La volte-face désastreuse de 2013

Une riposte est donc inéluctable. Les responsables français, américains et britanniques ne sont que trop conscients des conséquences désastreuses de la volte-face de l’administration Obama qui, le 31 août 2013, alors que les avions français étaient prêts à décoller, renonça à mener des frappes militaires conjointes contre le régime du président Assad, après une attaque au gaz sarin contre la population de la Ghouta, près de Damas. Depuis, selon l’ONG Human Rights Watch, le régime a fait usage d’armes chimiques contre les civils 85 fois. Le successeur de Barack Obama puis celui de François Hollande ont à leur tour défini l’utilisation d’armes chimiques comme une « ligne rouge » : ne pas respecter cet engagement reviendrait à enterrer définitivement la crédibilité, déjà sérieusement mise à mal dans le drame syrien, des puissances respectueuses du droit international, et à consacrer l’impunité des auteurs de crimes de guerre.

La question n’est donc plus : faut-il riposter ou non ? Mais : comment riposter ? Sur le front diplomatique, le Conseil de sécurité de l’ONU est bloqué par la Russie qui, protectrice de Bachar Al-Assad et maîtresse de l’espace aérien syrien, opposera inévitablement son veto à toute tentative de sanctionner légalement Damas.
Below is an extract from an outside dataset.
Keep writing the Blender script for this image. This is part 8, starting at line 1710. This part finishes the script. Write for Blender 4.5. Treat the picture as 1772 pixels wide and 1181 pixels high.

Une fois cette voie épuisée, Français et Américains devront donc agir de leur propre initiative, peut-être avec l’appui des Britanniques.

Il y a un an exactement, les Etats-Unis avaient répondu par un tir de missiles sur une base aérienne syrienne à une attaque à l’arme chimique qui avait fait plus de 80 morts. Il leur faut maintenant penser plus loin, sans précipitation, avec le plus grand nombre d’alliés possible, sans négliger les effets d’opérations menées dans un environnement aussi explosif en présence d’acteurs comme la Russie et l’Iran, mais aussi Israël et la Turquie. Rarement le Moyen-Orient aura été aussi dangereux.